Glossary

Inflation

Easy

A general increase in prices and fall in the purchasing value of money.

What Is Inflation?

Inflation is the slow depreciation of currencies over time. This refers mostly to fiat currencies, like the dollar or euro, since some cryptocurrencies like Bitcoin have a fixed supply and a predictable rate of inflation that will eventually end at zero. Fiat currencies, on the other hand, do not have predictable rates of inflation. For example, a dollar in 1972 had more value than a dollar in 2022 because it loses a few percentage points in value each year due to inflation. 

For this reason, prices rise in an inflationary system. Producers and consumers seek to maintain their purchasing power. In other words, they want to be able to buy the same amount of goods despite a nominal rise in prices. 

How Does Inflation Work?

There are three types of inflation:

  • Monetary Inflation: The expansion of the money supply. This is the amount of currency in circulation and refers to cash, deposits at commercial banks and the general account of the Treasury at the Federal Reserve (something like the government's bank account in case of the US).

  • Consumer Price Inflation: Rising prices cause consumer price inflation.

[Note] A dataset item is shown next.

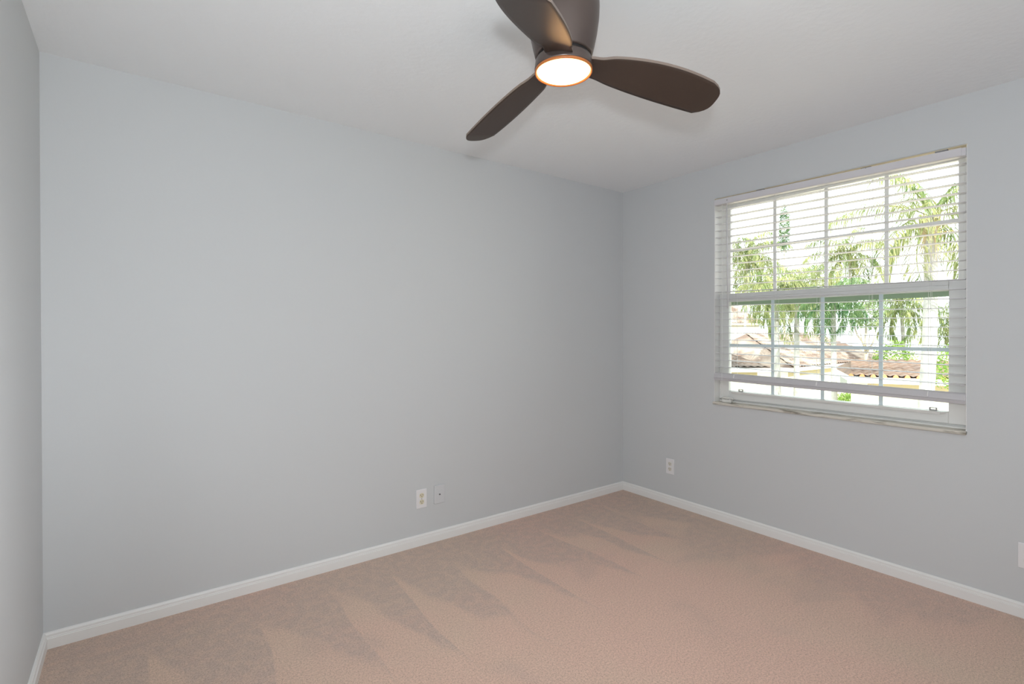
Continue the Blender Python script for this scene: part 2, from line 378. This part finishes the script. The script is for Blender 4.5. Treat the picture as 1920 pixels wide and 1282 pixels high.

This can be due to scarcity of goods, for example, if supply chains are not working as they should, or a sudden increase in monetary inflation.

  • Asset Price Inflation: The increase in asset prices like real estate, stocks, gold and cryptocurrencies. 

Is Cryptocurrency Causing Inflation?

Cryptocurrencies do not cause inflation since they do not expand the money supply. However, inflation can cause a rise in the prices of cryptocurrencies. For instance, Bitcoin is a cryptocurrency with a fixed supply of 21 million coins. The scarcity of Bitcoin attracts many investors that look for a hedge against monetary inflation. 

Is There Inflation in Cryptocurrencies?

Cryptocurrencies also experience inflation. But inflation in crypto works differently than with fiat currencies, depending on their token model. Bitcoin, for example, has a fixed and predictable inflation rate that will go to zero once all 21 million coins will have been mined. Therefore, many expect Bitcoin to rise in value over time since its fixed rate of inflation makes it a scarce good. 

Ethereum, on the other hand, has a rate of inflation that depends on several factors like the amount of tokens staked and how many transactions need to be processed. This can make Ethereum even deflationary, meaning more ETH is burned than created. 

Yet there are some cryptocurrencies that have no fixed supply and are inflationary similar to fiat currencies.